The Gators have been blistered in at least one half of each of the previous three games, each of which they led by at least eight points (albeit early in the first half of the former two). LSU shot 52 percent after halftime (despite just 1-for-9 from 3) in its 84-82 win on Jan. 22. Baylor, the nation's top-ranked team, shot 57 percent in the first half to open an 11-point lead. The Bears, despite less than 30 percent after halftime, were never threatened on the way to winning 72-61. Then came Mississippi State, which at one point in the game knocked down an otherworldly 20 of 25 shots (80 percent), while UF was clanging at 29 percent in the second half.
Oh, and there was also the trip to Missouri on Jan. 11, where the Tigers, one of the SEC's worst shooting teams, hit 60 percent for the game and nearly 64 percent from the 3-point line (14 of 22) and ran away with a 91-75 rout of a win.
UF followed that performance with back-to-back wins and, so it seemed, had righted whatever was wrong.
Wrong.
"Sometimes we don't have our focus at the right spot," sophomore shooting guard Noah Locke said. "When we have a lot of energy, when everyone's out there talking and communicating, when we're connected in those regards, I mean, it's much better for us. We just got to get back to [that]."
The Gators had some of that in November when they played their most connected basketball of the season in winning three games in four days and taking the title in the Charleston (S.C.) Classic. Yes, they have to get back to that level of energy and communication, but they also have to figure out why they ever got away from those staples in the first place.
"I think it's more so just getting confidence, like, just being fearless," said freshman guard Scottie Lewis, arguably the team's best all-around defender, and leader in both steals and blocked shots. "I think defense is heart. I think defense is pride. I think defense is effort. I think if you're a fearless player, you can guard anybody, and you can use some of your attributes to kind of guard certain players and do certain things throughout the duration of the game."
Lewis certainly exudes those traits when on the floor, but it needs to be a collaborative effort from he and his teammates — within the framework of the system; each player working hand and hand with the next; helping the helper, as they say in the business — that the Gators need right now.
They also need to win a game, just to get that feeling again.
Guess what? The Commodores are saying the same thing.

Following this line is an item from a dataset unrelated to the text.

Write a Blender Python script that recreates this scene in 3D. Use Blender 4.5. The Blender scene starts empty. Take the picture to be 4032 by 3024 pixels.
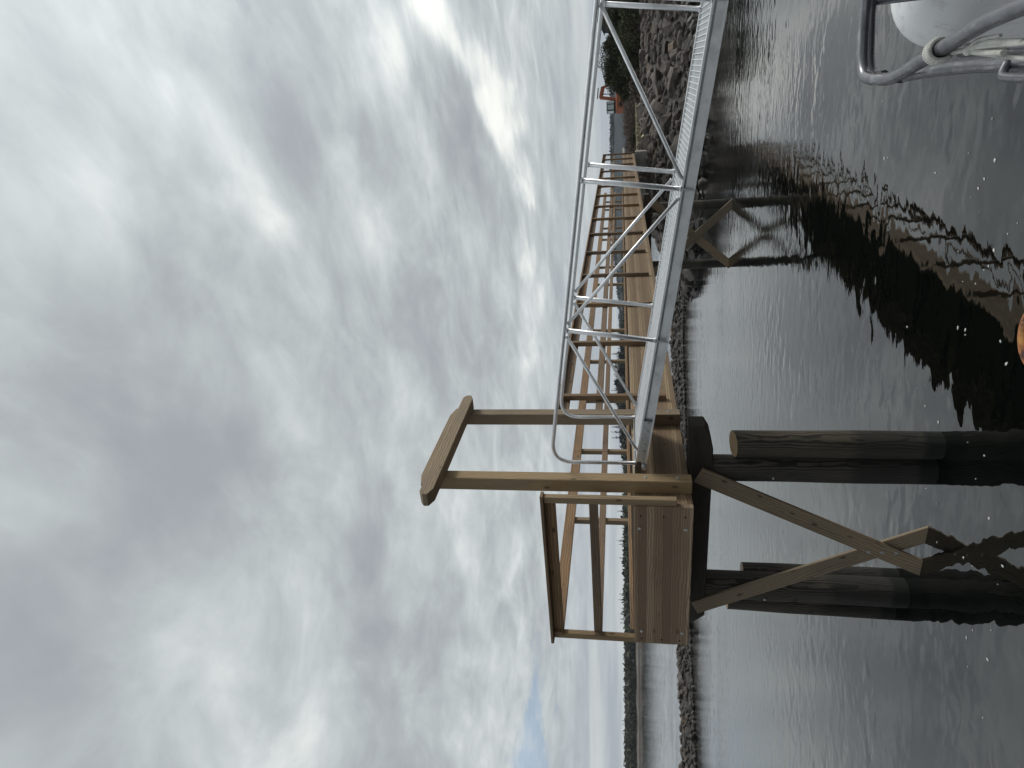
import bpy, bmesh, math, random
import numpy as np
from mathutils import Vector, Matrix, noise as mnoise

scene = bpy.context.scene
C = scene.collection
R = math.radians

# ------------------------------------------------------------------ camera
ZW = 3.78                                   # eye height above the water
PITCH, ROLL, F = 0.17902, 0.00819, 2579.4   # fitted to the photograph
cam_d = bpy.data.cameras.new("camera")
cam = bpy.data.objects.new("camera", cam_d); C.objects.link(cam)
cp, sp, cr, sr = math.cos(PITCH), math.sin(PITCH), math.cos(ROLL), math.sin(ROLL)
fw, up, rt = Vector((0, cp, sp)), Vector((0, -sp, cp)), Vector((1, 0, 0))
vx = -sr * rt - cr * up                     # the photo is stored lying on its side
vy = cr * rt - sr * up
cam.matrix_world = Matrix(((vx.x, vy.x, -fw.x, 0), (vx.y, vy.y, -fw.y, 0), (vx.z, vy.z, -fw.z, ZW), (0, 0, 0, 1)))
cam_d.sensor_width = 36.0
cam_d.lens = F / 4032 * 36
cam_d.clip_start = 0.05
cam_d.clip_end = 6000
scene.camera = cam

# ------------------------------------------------------------------ light and sky
SUN_AZ, SUN_EL = R(78), R(36)               # to the right of the view, ahead
scene.view_settings.view_transform = 'Standard'
scene.view_settings.look = 'None'
scene.view_settings.gamma = 1.0
scene.view_settings.exposure = 0.12

world = bpy.data.worlds.new("World"); scene.world = world
world.use_nodes = True
NT = None
def N(kind, **kw):
    n = NT.nodes.new(kind)
    for k, v in kw.items():
        if k == 'inp':
            for kk, vv in v.items():
                if isinstance(vv, bpy.types.NodeSocket): NT.links.new(vv, n.inputs[kk])
                else: n.inputs[kk].default_value = vv
        else: setattr(n, k, v)
    return n
def M(op, a, b=None, c=None, clamp=False):
    n = NT.nodes.new('ShaderNodeMath'); n.operation = op; n.use_clamp = clamp
    for i, v in enumerate((a, b, c)):
        if v is None: continue
        if isinstance(v, bpy.types.NodeSocket): NT.links.new(v, n.inputs[i])
        else: n.inputs[i].default_value = v
    return n.outputs[0]
def mapr(v, a, b, c=0.0, d=1.0, smooth=True):
    n = NT.nodes.new('ShaderNodeMapRange')
    if smooth: n.interpolation_type = 'SMOOTHSTEP'
    NT.links.new(v, n.inputs[0])
    for i, x in zip((1, 2, 3, 4), (a, b, c, d)): n.inputs[i].default_value = x
    return n.outputs[0]
def mixc(f, a, b, mode='MIX'):
    n = NT.nodes.new('ShaderNodeMix'); n.data_type = 'RGBA'; n.blend_type = mode
    for s, v in ((n.inputs[0], f), (n.inputs[6], a), (n.inputs[7], b)):
        if isinstance(v, bpy.types.NodeSocket): NT.links.new(v, s)
        elif s == n.inputs[0]: s.default_value = v
        else: s.default_value = (v[0], v[1], v[2], 1)
    return n.outputs[2]
def noise(vec, scale, detail=4, rough=.5, dist=0.0, lac=2.0, out=0):
    n = N('ShaderNodeTexNoise', inp={'Scale': scale, 'Detail': detail, 'Roughness': rough, 'Distortion': dist, 'Lacunarity': lac})
    NT.links.new(vec, n.inputs['Vector']); return n.outputs[out]
def mapping(vec, loc=(0, 0, 0), rot=(0, 0, 0), scale=(1, 1, 1)):
    n = N('ShaderNodeMapping', inp={'Location': loc, 'Rotation': rot, 'Scale': scale})
    NT.links.new(vec, n.inputs['Vector']); return n.outputs[0]

def build_world():
    global NT
    NT = world.node_tree; NT.nodes.clear()
    tc = N('ShaderNodeTexCoord').outputs['Generated']
    sky = N('ShaderNodeTexSky', sky_type='NISHITA', sun_disc=False, sun_elevation=SUN_EL, sun_rotation=SUN_AZ)
    nrm = N('ShaderNodeVectorMath', operation='NORMALIZE'); NT.links.new(tc, nrm.inputs[0]); d = nrm.outputs[0]
    sx = N('ShaderNodeSeparateXYZ'); NT.links.new(d, sx.inputs[0])
    z = M('MAXIMUM', sx.outputs[2], 0.0)
    zc = M('ADD', z, 0.075)
    cb = N('ShaderNodeCombineXYZ', inp={0: M('DIVIDE', sx.outputs[0], zc), 1: M('DIVIDE', sx.outputs[1], zc), 2: 0.0})
    pl = cb.outputs[0]
    # streets of cloud running away to the left
    def rs(vec, a, sc, loc=(0, 0, 0)): return mapping(mapping(vec, rot=(0, 0, R(a))), loc=loc, scale=sc)
    big = noise(rs(pl, -25, (1.0, .45, 1), (3.1, 1.7, 0)), 1.25, 4, .5, .3)
    med = noise(rs(pl, -30, (1.1, .7, 1), (7.3, 2.2, 1)), 3.0, 8, .58, .45)
    fin = noise(rs(pl, -28, (1.0, .85, 1), (2.3, 5.2, 1)), 8.5, 6, .6, .3)
    v = M('ADD', M('MULTIPLY', big, .32), M('ADD', M('MULTIPLY', med, .40), M('MULTIPLY', M('SUBTRACT', fin, .5), mapr(z, .05, .35, .04, .12))))
    v = M('ADD', v, .188)
    # the brighter rifts and darker bellies of the cloud sheet, each a soft streak across the dome
    dn = noise(rs(pl, -25, (1.0, .5, 1), (1.3, 4.4, 2)), 2.2, 5, .55, 0, out=1)
    dw = N('ShaderNodeVectorMath', operation='MULTIPLY_ADD'); NT.links.new(dn, dw.inputs[0]); dw.inputs[1].default_value = (.13, .10, .07)
    dsh = N('ShaderNodeVectorMath', operation='ADD'); NT.links.new(d, dsh.inputs[0]); dsh.inputs[1].default_value = (-.065, -.05, -.035)
    NT.links.new(dsh.outputs[0], dw.inputs[2]); dd = dw.outputs[0]
    def vm(op, a, b_, out=0):
        n = N('ShaderNodeVectorMath', operation=op)
        for i_, q in enumerate((a, b_)):
            if q is None: continue
            k_ = 3 if (op == 'SCALE' and i_ == 1) else i_
            if isinstance(q, bpy.types.NodeSocket): NT.links.new(q, n.inputs[k_])
            else: n.inputs[k_].default_value = q
        return n.outputs[out]
    STREAKS = [
     (.13, .042, [(.373, .745, .553), (.313, .80, .512), (.229, .844, .484)]),
     (.24, .026, [(.504, .826, .254), (.458, .86, .226), (.412, .893, .182), (.368, .913, .176)]),
     (.17, .017, [(.39, .90, .197), (.327, .931, .163), (.271, .952, .143)]),
     (.12, .045, [(.296, .868, .398), (.198, .907, .373)]), (.09, .03, [(.473, .828, .299), (.40, .848, .347)]),
     (.10, .020, [(.187, .971, .15), (.049, .988, .147)]), (.06, .05, [(-.26, .833, .489), (-.299, .838, .457)]),
     (.06, .07, [(-.339, .762, .552), (-.431, .769, .472)]), (.03, .05, [(-.136, .678, .722), (-.203, .68, .704)]),
     (.06, .016, [(-.12, .977, .175), (-.402, .903, .151)]), (.05, .07, [(.241, .712, .659), (.123, .681, .722)]),
     (.05, .03, [(.049, .974, .223), (-.049, .976, .21)]), (.10, .03, [(.56, .75, .35), (.66, .70, .27)]),
     (-.09, .05, [(.353, .818, .454), (.295, .863, .409)]), (-.09, .10, [(.117, .738, .664), (-.042, .827, .561)]),
     (-.08, .07, [(-.104, .803, .587), (-.204, .736, .645)]), (-.08, .055, [(-.245, .885, .396), (-.48, .818, .317)]),
     (-.05, .05, [(.307, .635, .709), (.357, .661, .66)]), (-.05, .04, [(.187, .936, .298), (.05, .967, .25)]),
     (-.05, .08, [(-.277, .651, .707), (-.408, .655, .636)]), (-.07, .03, [(.442, .863, .246), (.333, .915, .228)]),
     (-.05, .05, [(-.114, .835, .538), (-.185, .838, .513)])]
    for amp, wd, pts in STREAKS:
        best = None
        for a_, b_ in zip(pts[:-1], pts[1:]):
            a_, b_ = Vector(a_).normalized(), Vector(b_).normalized(); ab = b_ - a_
            pa = vm('SUBTRACT', dd, tuple(a_)); t_ = M('MULTIPLY', vm('DOT_PRODUCT', pa, tuple(ab), 1), 1 / ab.length_squared, clamp=True)
            sc_ = N('ShaderNodeVectorMath', operation='SCALE'); sc_.inputs[0].default_value = tuple(ab); NT.links.new(t_, sc_.inputs[3])
            ds = vm('LENGTH', vm('SUBTRACT', pa, sc_.outputs[0]), None, 1)
            best = ds if best is None else M('MINIMUM', best, ds)
        gq = M('EXPONENT', M('MULTIPLY', M('POWER', M('DIVIDE', best, wd), 2.0), -1.0))
        v = M('MULTIPLY_ADD', gq, amp, v)
    ramp = N('ShaderNodeValToRGB'); NT.links.new(v, ramp.inputs[0])
    cr_ = ramp.color_ramp; cr_.interpolation = 'B_SPLINE'
    while len(cr_.elements) > 1: cr_.elements.remove(cr_.elements[-1])
    stops = [(.40, (.33, .355, .385)), (.49, (.405, .435, .455)), (.56, (.495, .535, .545)), (.63, (.60, .637, .645)), (.71, (.78, .81, .79)), (.82, (.95, .96, .91))]
    cr_.elements[0].position = stops[0][0]; cr_.elements[0].color = (*stops[0][1], 1)
    for p_, c_ in stops[1:]:
        e = cr_.elements.new(p_); e.color = (*c_, 1)
    cloud = ramp.outputs[0]
    # flat pale haze of cloud low on the horizon
    hz = mapr(z, 0.015, .16, 0, 1)
    hn = noise(mapping(d, scale=(1.2, 1.2, 22)), 2.2, 4, .5, .2)
    hcol = mixc(mapr(hn, .38, .66), (.40, .44, .485), (.60, .635, .64))
    cloud = mixc(hz, hcol, cloud)
    # brighter towards the veiled sun and overhead
    sd = Vector((math.sin(SUN_AZ) * math.cos(SUN_EL), math.cos(SUN_AZ) * math.cos(SUN_EL), math.sin(SUN_EL)))
    dt = N('ShaderNodeVectorMath', operation='DOT_PRODUCT'); NT.links.new(d, dt.inputs[0]); dt.inputs[1].default_value = sd
    g = mapr(dt.outputs['Value'], .55, 1.0, .98, 1.5)
    zen = mapr(z, .80, 1.0, 1.0, 2.2)
    back = mapr(sx.outputs[1], .30, -.4, 1.0, .6)
    g = M('MULTIPLY', M('MULTIPLY', g, zen), back)
    gv = N('ShaderNodeCombineXYZ', inp={0: g, 1: g, 2: g})
    cloud = mixc(1.0, cloud, gv.outputs[0], 'MULTIPLY')
    # one gap of blue low on the left
    gd = Vector((-.50, .845, .135)).normalized()
    dg = N('ShaderNodeVectorMath', operation='SUBTRACT'); NT.links.new(d, dg.inputs[0]); dg.inputs[1].default_value = gd
    sg = N('ShaderNodeVectorMath', operation='LENGTH'); ms = mapping(dg.outputs[0], scale=(.9, .9, 4.0)); NT.links.new(ms, sg.inputs[0])
    gap = M('ADD', sg.outputs['Value'], M('MULTIPLY', M('SUBTRACT', med, .5), .35))
    gapf = mapr(gap, .03, .12, .5, 0)
    blue = N('ShaderNodeVectorMath', operation='SCALE'); NT.links.new(sky.outputs[0], blue.inputs[0]); blue.inputs[3].default_value = .10
    sc10 = N('ShaderNodeVectorMath', operation='SCALE'); NT.links.new(cloud, sc10.inputs[0]); sc10.inputs[3].default_value = 10.0
    bl = mixc(.55, sky.outputs[0], (2.2, 3.9, 6.6))
    col = mixc(gapf, sc10.outputs[0], bl)
    bg = N('ShaderNodeBackground', inp={'Strength': .1}); NT.links.new(col, bg.inputs[0])
    out = N('ShaderNodeOutputWorld'); NT.links.new(bg.outputs[0], out.inputs[0])
build_world()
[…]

"We trust our coaching staff and we trust our preparation," Lewis said. "I think once we have a true A-game, where we're 'A' defensively and 'A' offensively, we're going to have a kind of visual of what that looks like and we can take that from there."
It starts with the right mentality. Maybe being on the road will help. Maybe facing a team about eight times more desperate for a taste of SEC victory — something Vandy has not enjoyed since March of 2018 — will unleash something.
It better.
"We lack an edge defensively," White said. "Our defensive numbers have steadily declined over the past month. We've got to screw ourselves back down defensively and do what we know we're capable of and play with the amount of edge necessary to win an SEC game."